There’s not a lot that terrifies me more in the horror movie realm than two things; movies that are based on true events, and killers that are just plain ol’ crazy ass humans. No resurrected demons, no essence of evil, just a bunch of crazy. And that’s what we get in the latest installment from co-writer/director Greg McLean in Wolf Creek 2.
Wolf Creek 2 isn’t just a clone of the first film where we have 45 minutes of character development before meeting our sinister murderer Mick Taylor, played by John Jarratt. Although I can dig that sort of thing when it’s done well and isn’t boring, the second film of the series immediately kicks off with the madness. Taylor is insane, methodic, and just plain scary. He is perfectly played by Jarratt and the little nuances that he adds to the character give you chills. Going from smiling and jovial to straight-faced and enraged in a matter of an instant is easily pulled off by Jarratt. Taylor’s trademark laugh, something that Jarratt spent months perfecting, cannot be more effortlessly delivered. He has quickly become one of my favorite new movie serial killers.
As we’ve seen in the first film, there’s nothing Mick loves more than the thrill of the chase. I mean, he is a pig hunter, so it’s in his blood.
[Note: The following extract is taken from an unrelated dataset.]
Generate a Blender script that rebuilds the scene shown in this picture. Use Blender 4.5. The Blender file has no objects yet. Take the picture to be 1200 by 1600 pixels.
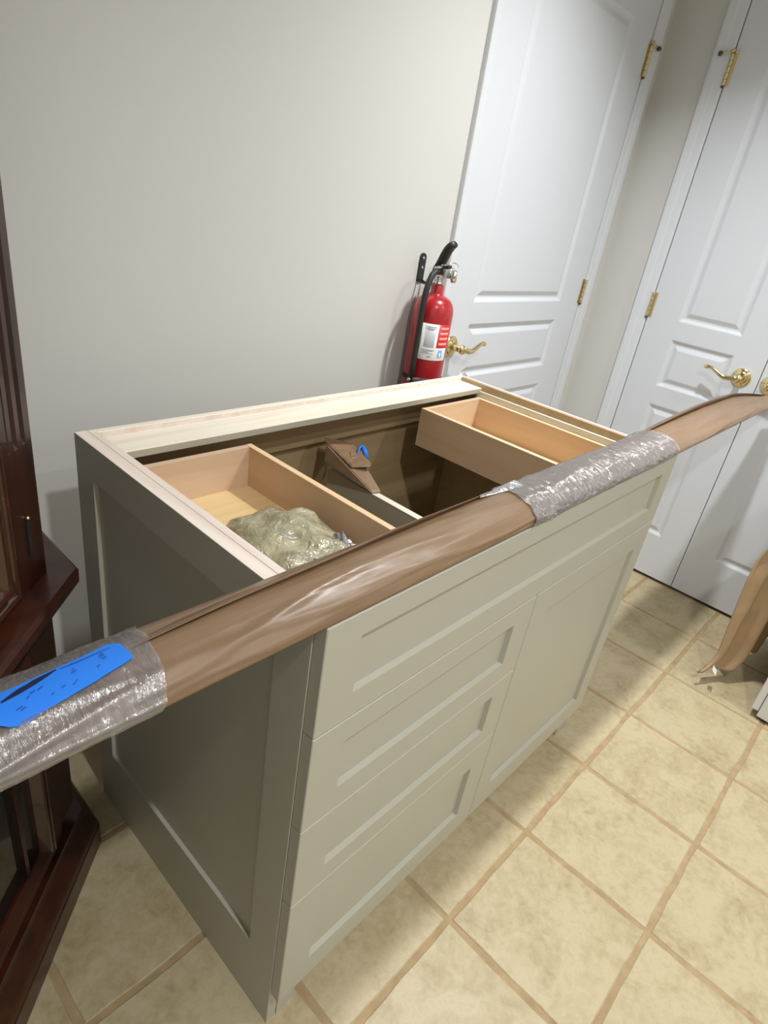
import bpy, bmesh, math, random
from mathutils import Vector, Matrix, noise
random.seed(7)
SC = bpy.context.scene
COL = SC.collection
PI = math.pi

# ------------------------------------------------------------------ camera
cam_data = bpy.data.cameras.new('camera')
cam = bpy.data.objects.new('camera', cam_data)
COL.objects.link(cam)
RIGHT = Vector((0.681949, -0.716467, 0.147037))
DOWN = Vector((-0.240694, -0.409676, -0.879904))
FWD = Vector((0.690661, 0.564659, -0.451828))
m3 = Matrix((RIGHT, -DOWN, -FWD)).transposed()
cam.matrix_world = Matrix.Translation((-0.393084, -0.393840, 1.301086)) @ m3.to_4x4()
cam_data.sensor_fit = 'VERTICAL'
cam_data.sensor_height = 36.0
cam_data.lens = 971.69 / 1600.0 * 36.0
cam_data.clip_start = 0.01
SC.camera = cam

# ------------------------------------------------------------------ world, exposure
world = bpy.data.worlds.new('world')
SC.world = world
world.use_nodes = True
world.node_tree.nodes['Background'].inputs[0].default_value = (0.9, 0.95, 1.0, 1)
world.node_tree.nodes['Background'].inputs[1].default_value = 0.2
SC.view_settings.view_transform = 'Standard'
SC.view_settings.look = 'None'
SC.view_settings.exposure = 0.0
SC.view_settings.gamma = 1.0
SC.view_settings.use_curve_mapping = False

# ------------------------------------------------------------------ recessed ceiling lamps, plus added fill lamps
CEIL = 2.5
def can_or_fill_light(x, y, watts, size=0.095, col=(0.985, 0.995, 1.0), spread=150):
    d = bpy.data.lights.new('recessed_or_fill_lamp', 'AREA')
    d.shape = 'DISK'; d.size = size; d.energy = watts; d.color = col
    d.spread = math.radians(spread)
    o = bpy.data.objects.new('recessed_or_fill_lamp', d)
    COL.objects.link(o)
    o.location = (x, y, CEIL - 0.012)
    return o
can_or_fill_light(1.22, 0.07, 16.5, spread=114)
can_or_fill_light(1.45, -1.40, 12)
can_or_fill_light(-0.10, -0.95, 20)
can_or_fill_light(0.40, -2.90, 9)  # unseen lamp, added as low-angle fill from behind the camera
can_or_fill_light(1.60, -2.90, 6.5)  # second unseen lamp, likewise added for fill

# ------------------------------------------------------------------ mesh helpers
ORIGIN = {}
class MB:
    """collects polygons in world coordinates; build() links them as one mesh object"""
    def __init__(self):
        self.v = []; self.f = []; self.s = []
    def add(self, verts, faces, smooth=False):
        b = len(self.v)
        self.v += [tuple(p) for p in verts]
        self.f += [tuple(i + b for i in f) for f in faces]
        self.s += [smooth] * len(faces)
        return self
    def box(self, x0, x1, y0, y1, z0, z1):
        V = [(x0,y0,z0),(x1,y0,z0),(x1,y1,z0),(x0,y1,z0),(x0,y0,z1),(x1,y0,z1),(x1,y1,z1),(x0,y1,z1)]
        return self.add(V, [(0,3,2,1),(4,5,6,7),(0,1,5,4),(1,2,6,5),(2,3,7,6),(3,0,4,7)])
    def loft(self, rings, closed=True, caps=True, smooth=True):
        n = len(rings[0]); V = [p for r in rings for p in r]; F = []
        for i in range(len(rings) - 1):
            for j in range(n if closed else n - 1):
                k = (j + 1) % n
                F.append((i*n+j, i*n+k, (i+1)*n+k, (i+1)*n+j))
        if caps and closed:
            F.append(tuple(reversed(range(n)))); F.append(tuple((len(rings)-1)*n + j for j in range(n)))
        return self.add(V, F, smooth)
    def lathe(self, c, axis, prof, n=28, smooth=True):
        a = Vector(axis).normalized()
        u = a.orthogonal().normalized(); w = a.cross(u)
        c = Vector(c); rings = []
        for r, h in prof:
            rings.append([c + a*h + (u*math.cos(2*PI*k/n) + w*math.sin(2*PI*k/n))*max(r, 1e-5) for k in range(n)])
        return self.loft(rings, True, True, smooth)
    def tube(self, pts, rad, n=10, smooth=True, flat=1.0):
        pts = [Vector(p) for p in pts]; rings = []
        rr = rad if isinstance(rad, (list, tuple)) else [rad]*len(pts)
        up = None
        for i, p in enumerate(pts):
            t = (pts[min(i+1, len(pts)-1)] - pts[max(i-1, 0)]).normalized()
            if up is None: up = t.orthogonal().normalized()
            up = (up - t*up.dot(t)).normalized(); w = t.cross(up)
            rings.append([p + (up*math.cos(2*PI*k/n)*flat + w*math.sin(2*PI*k/n))*rr[i] for k in range(n)])
        return self.loft(rings, True, True, smooth)
    def prism(self, poly, d, smooth=False):
        """poly: list of 3-D points, extruded by vector d"""
        d = Vector(d); return self.loft([[Vector(p) for p in poly], [Vector(p)+d for p in poly]], True, True, smooth)
    def build(self, name, mat, parent=None, bevel=0.0, seg=1, origin=None):
        o0 = Vector(origin) if origin is not None else (ORIGIN[parent.name] if parent else Vector((0,0,0)))
        me = bpy.data.meshes.new(name)
        me.from_pydata([tuple(Vector(p) - o0) for p in self.v], [], self.f)
        me.polygons.foreach_set('use_smooth', self.s)
        bm = bmesh.new(); bm.from_mesh(me)
        bmesh.ops.recalc_face_normals(bm, faces=bm.faces)
        if bevel > 0:
            es = [e for e in bm.edges if len(e.link_faces) == 2 and e.calc_face_angle(0) > 0.6]
            bmesh.ops.bevel(bm, geom=es, offset=bevel, segments=seg, affect='EDGES', clamp_overlap=True)
        bm.to_mesh(me); bm.free()
        me.materials.append(mat)
        ob = bpy.data.objects.new(name, me); COL.objects.link(ob)
        if parent:
            ob.parent = parent
        else:
            ob.location = o0
        ORIGIN[ob.name] = o0
        return ob
def box(*a): return MB().box(*a)
def thing(name, loc, label=None, cat=None, group=None, kind=None):
    o = bpy.data.objects.new(name, None); COL.objects.link(o)
    o.location = loc; o.empty_display_size = 0.1
    ORIGIN[o.name] = Vector(loc)
    return tag(o, label, cat, group, kind)
def tag(o, label=None, cat=None, group=None, kind=None):
    if label: o['label'] = label
    if cat: o['category'] = cat
    if group: o['group'] = group
    if kind: o['kind'] = kind
    return o
def part_label(o, t): o['label'] = t; return o

# ------------------------------------------------------------------ material helpers
def mat(name, col, rough=0.5, metal=0.0, coat=0.0, spec=0.5, coat_rough=0.05):
    m = bpy.data.materials.new(name); m.use_nodes = True
    b = m.node_tree.nodes['Principled BSDF']
    b.inputs['Base Color'].default_value = (*col, 1)
    b.inputs['Roughness'].default_value = rough
    b.inputs['Metallic'].default_value = metal
    b.inputs['Specular IOR Level'].default_value = spec
    b.inputs['Coat Weight'].default_value = coat
    b.inputs['Coat Roughness'].default_value = coat_rough
    return m
def nd(m, t, **kw):
    n = m.node_tree.nodes.new(t)
    for k, v in kw.items(): setattr(n, k, v)
    return n
def lk(m, a, b): m.node_tree.links.new(a, b)
def coords(m, scale=(1,1,1), rot=(0,0,0)):
    g = nd(m, 'ShaderNodeNewGeometry'); mp = nd(m, 'ShaderNodeMapping')
    mp.inputs['Scale'].default_value = scale; mp.inputs['Rotation'].default_value = rot
    lk(m, g.outputs['Position'], mp.inputs['Vector']); return mp.outputs[0]
def noise_tex(m, vec, scale, detail=4, rough=0.55, dist=0.0):
    n = nd(m, 'ShaderNodeTexNoise')
    n.inputs['Scale'].default_value = scale; n.inputs['Detail'].default_value = detail
    n.inputs['Roughness'].default_value = rough; n.inputs['Distortion'].default_value = dist
    lk(m, vec, n.inputs['Vector']); return n.outputs['Fac']
def ramp(m, fac, stops):
    r = nd(m, 'ShaderNodeValToRGB'); e = r.color_ramp.elements
    while len(e) < len(stops): e.new(0.5)
    for i, (p, c) in enumerate(stops):
        e[i].position = p; e[i].color = (*c, 1)
    lk(m, fac, r.inputs[0]); return r.outputs[0]
def setcol(m, sock): lk(m, sock, m.node_tree.nodes['Principled BSDF'].inputs['Base Color'])
def bump(m, fac, strength, dist=0.002, to=None, coat=False):
    b = nd(m, 'ShaderNodeBump'); b.inputs['Strength'].default_value = strength; b.inputs['Distance'].default_value = dist
    lk(m, fac, b.inputs['Height'])
    p = m.node_tree.nodes.get('Principled BSDF')
    if to is None:
        lk(m, b.outputs[0], p.inputs['Normal'])
        if coat: lk(m, b.outputs[0], p.inputs['Coat Normal'])
    return b.outputs[0]
def painted(name, col, rough=0.5, bs=0.15, scale=220):
    m = mat(name, col, rough); bump(m, noise_tex(m, coords(m), scale, 2), bs, 0.0006); return m
def wood(name, dark, mid, light, axis, rough=0.45, coat=0.0, freq=1.0):
    """grain runs along axis (0,1,2)"""
    m = mat(name, mid, rough, coat=coat)
    sc = [26*freq]*3; sc[axis] = 1.6*freq
    v = coords(m, sc)
    a = noise_tex(m, v, 1.6, 6, 0.6, 0.6)
    setcol(m, ramp(m, a, [(0.28, dark), (0.5, mid), (0.72, light)]))
    sc2 = [260]*3; sc2[axis] = 6
    bump(m, noise_tex(m, coords(m, sc2), 1.0, 2), 0.10, 0.0006)
    return m

M = {}
M['wall'] = painted('wall_paint', (0.66, 0.66, 0.63), 0.7, 0.12, 260)
M['ceiling'] = painted('ceiling_paint', (0.80, 0.80, 0.78), 0.8)
M['door'] = painted('door_white', (0.705, 0.735, 0.78), 0.38, 0.05, 150)
M['trim'] = painted('trim_white', (0.73, 0.755, 0.80), 0.35, 0.04, 150)
M['vanity'] = painted('greige_lacquer', (0.475, 0.462, 0.385), 0.42, 0.04, 300)
M['brass'] = mat('polished_brass', (0.80, 0.66, 0.36), 0.16, 1.0)
M['brass_dull'] = mat('hinge_brass', (0.70, 0.60, 0.36), 0.34, 1.0)
M['bronze'] = mat('dark_rubber_tip', (0.10, 0.07, 0.055), 0.5)
M['gap'] = mat('shadow_gap_dark', (0.05, 0.05, 0.06), 0.9)
M['red'] = mat('extinguisher_red', (0.40, 0.011, 0.018), 0.28, coat=0.6)
M['black'] = mat('black_plastic', (0.018, 0.018, 0.02), 0.42)
M['rubber'] = mat('black_rubber', (0.022, 0.021, 0.021), 0.55)
M['steel'] = mat('satin_steel', (0.62, 0.61, 0.58), 0.25, 1.0)
M['label'] = mat('label_paper', (0.72, 0.72, 0.72), 0.4)
M['labelgrey'] = mat('label_print_grey', (0.40, 0.41, 0.43), 0.5)
M['labelblue'] = mat('label_print_blue', (0.10, 0.36, 0.66), 0.5)
M['labelred'] = mat('label_red_field', (0.55, 0.02, 0.02), 0.4)
M['labelpink'] = mat('label_print_pink', (0.75, 0.30, 0.28), 0.5)
M['ply_y'] = wood('raw_birch_depth', (0.70, 0.58, 0.50), (0.79, 0.69, 0.61), (0.85, 0.76, 0.68), 1, 0.55)
M['ply_x'] = wood('raw_birch_width', (0.74, 0.65, 0.51), (0.81, 0.74, 0.61), (0.86, 0.80, 0.68), 0, 0.55)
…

But he loves chasing and killing foreigners more than pigs. The way the movie changes its focus from one victim to the other is absolutely seamless. You don’t see it coming and you realize after some time has passed that nothing paused, there was no scene change, and no segue. It just moves right though onto a new victim.
But is there as much gore as the first? Good God, yes! But wait, there’s more! Although there aren’t many parts of the movie that make me cringe or look away, the blood really flows and the flesh gapes and explodes. The special effects team did a fantastic job of making all of the props and gags for the extremely realistic kill scenes. What gets me is how they can constantly make things look so real and not have me thinking, “That’s not real, c’mon!”
That shit looked great!
Toby Oliver‘s cinematography was also well done, although I believe it would pretty hard to make scenic Australia look bad. Wide angle shots showing mountains in the distance of a vast desert give it a different spin on the dingy disgusting places most horror movies are filmed. Overhead shots of the Wolf Creek Crater make it look absolutely massive. And yes, it’s not something that’s just added into the movie as part of the story; it actually exists.
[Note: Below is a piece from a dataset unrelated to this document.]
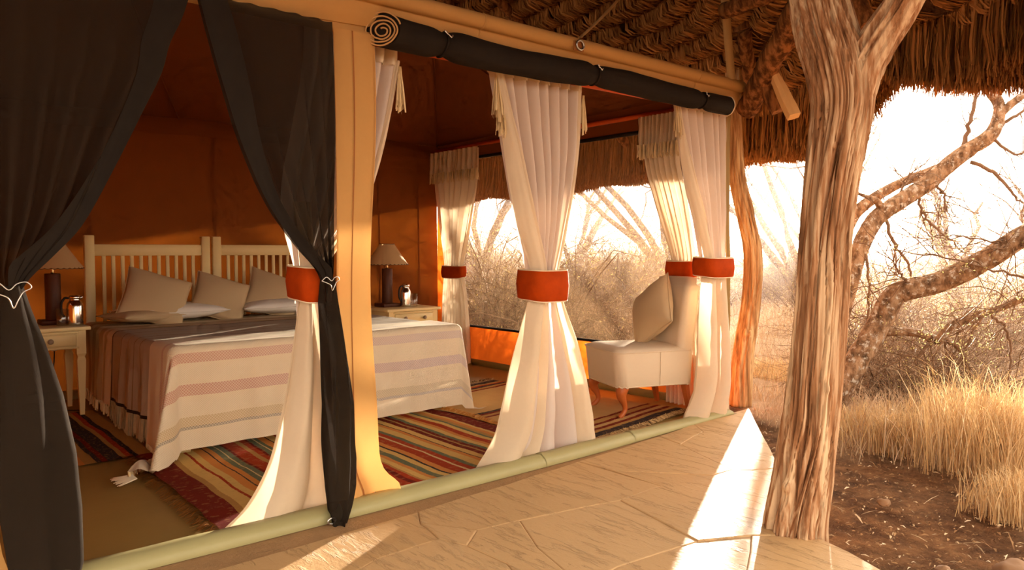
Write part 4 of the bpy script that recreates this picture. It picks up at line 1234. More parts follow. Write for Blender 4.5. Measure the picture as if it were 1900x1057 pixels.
fringe([ps(-0.50, 0.95 + 1.03 * i / 80) for i in range(81)], 0.07, m_cord, o, 4, 0.003, 0.01, seed=11)
V, F, UV, ps = drape(0.27, 1.13, -0.47, 2.2, 0.012, 140, 60, 4.0, 0.022)
o = tag(mk('brown_throw', V, F, m_shawl, uv=UV), 'greyish brown fringed throw laid across the middle of the bed', 'throw')
V, F, UV, ps2 = drape(0.27, 1.13, -0.475, -0.455, 0.016, 2, 60, 4.0, 0.022)
mk('dark_border', V, F, m_black, o)
fringe([ps(-0.47, 0.27 + 0.86 * i / 90) for i in range(91)], 0.13, simple('shawl_fringe', lin(178, 148, 110), 0.2, 30), o, 5, 0.0035, 0.01, seed=12)
V, F, UV, ps = drape(-0.575, 0.30, -0.60, 2.22, 0.022, 200, 120, 7.0, 0.018, 0.30)
o = tag(mk('cream_throw', V, F, m_throw, uv=UV), 'cream throw with red and lavender openwork stripes hanging over the bed foot, corner trailing', 'throw')
fringe([ps(-0.60, -0.575 + 0.875 * i / 90) for i in range(91)], 0.06, m_cord, o, 4, 0.003, 0.012, seed=13)
tip = ps(-0.60, -0.575)
TV = []
for i in range(14):
    w = PI * 0.75 + 0.9 * (i / 13 - 0.5) + PI * 0.1
    TV.append(((tip[0] + 0.03, tip[1] + 0.006 * (i - 7), 0.03), (tip[0] - 0.015, tip[1] + 0.009 * (i - 7), 0.024), (tip[0] - 0.055 - 0.01 * math.sin(i * 2.3), tip[1] + 0.012 * (i - 7) + 0.006 * math.sin(i * 5), 0.02)))
mt = MB()
for p in TV: mt.add(*tube(p, [0.004, 0.0035, 0.002], 6))
mt.build('corner_tassels', m_throw, o)['kind'] = 'stuff'

def cushion(name, size, thick, loc, rot, mat, lab, cat='cushion', group=None, n=30, pinch=0.06):
    M4 = Matrix.Translation(Vector(loc)) @ rot.to_4x4()
    V, F = [], []
    sxh, syh = size[0] / 2, size[1] / 2
    idx = {}
    for side in (1, -1):
        for j in range(n + 1):
            for i in range(n + 1):
                x, y = -1 + 2 * i / n, -1 + 2 * j / n
                edge_ = i in (0, n) or j in (0, n)
                if side == -1 and edge_:
                    idx[(side, i, j)] = idx[(1, i, j)]; continue
                px = x * (1 - pinch * (1 - y * y) * abs(x) ** 2); py = y * (1 - pinch * (1 - x * x) * abs(y) ** 2)
                z = side * thick / 2 * max(0, (1 - x * x) * (1 - y * y)) ** 0.42 * (1 - 0.15 * (x * x + y * y) / 2)
                z += 0.006 * nz(x * 2 + loc[0] * 9, y * 2, side)
                idx[(side, i, j)] = len(V); V.append(M4 @ Vector((px * sxh, py * syh, z)))
        for j in range(n):
            for i in range(n):
                q = (idx[(side, i, j)], idx[(side, i + 1, j)], idx[(side, i + 1, j + 1)], idx[(side, i, j + 1)])
                F.append(q if side == 1 else q[::-1])
    o = mk(name, V, F, mat)
    tag(o, lab, cat, group)
    m = MB()
    ring = [(i, 0) for i in range(n)] + [(n, j) for j in range(n)] + [(n - i, n) for i in range(n)] + [(0, n - j) for j in range(n)]
    P = [V[idx[(1, i, j)]] for i, j in ring]; P.append(P[0])
    m.add(*tube(P, 0.004, 5, False))
    m.build('seam', mat, o)
    return o
def rot_frame(xa, ya):
    xa, ya = Vector(xa).normalized(), Vector(ya)
    ya = (ya - xa * ya.dot(xa)).normalized(); za = xa.cross(ya)
    return Matrix((xa, ya, za)).transposed()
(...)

The biggest difference I could find with this installment versus the first one was that this could almost be considered a horror comedy. Well, maybe more like horror black comedy. Mick Taylor’s one liners never stop coming, and they’re all great. Every time he laughed, I laughed. And the things he said before each kill continued to keep the ol’ belly rolling. There’s also a couple of taboo kills and decapitations that might make some turn it off, but if you’re the right type of person, you will more likely find some humor in it.
The movie’s score ranges from your typical classical-sounding background music to our killer listening to Patsy Cline’s “I Fall to Pieces” while dismantling a fresh corpse. I don’t think it gets much better than that song for that scene. It definitely had me laughing.
So was there anything I didn’t like about it? The movie opens stating that 30,000 backpackers go missing every year in the Australian Outback, and 90% of them are found within a month. However it also says the movie is based on true events. After some research, I was able to find that the Wolf Creek series is rather “influenced” by true events rather than actually based on them. There have been similar killers in Australia, but nothing in the actual movie was true.
There is no living Mick Taylor, thankfully.
Wolf Creek 2 is a fun thrill ride full of gore and human-hunting excitement with a great lead villain, but after watching this movie, you probably will have absolutely no desire to go to Australia. And if you know anyone going there sometime soon, make sure you sit down with them and give Wolf Creek 2 a watch.
But that would probably be a total dick move.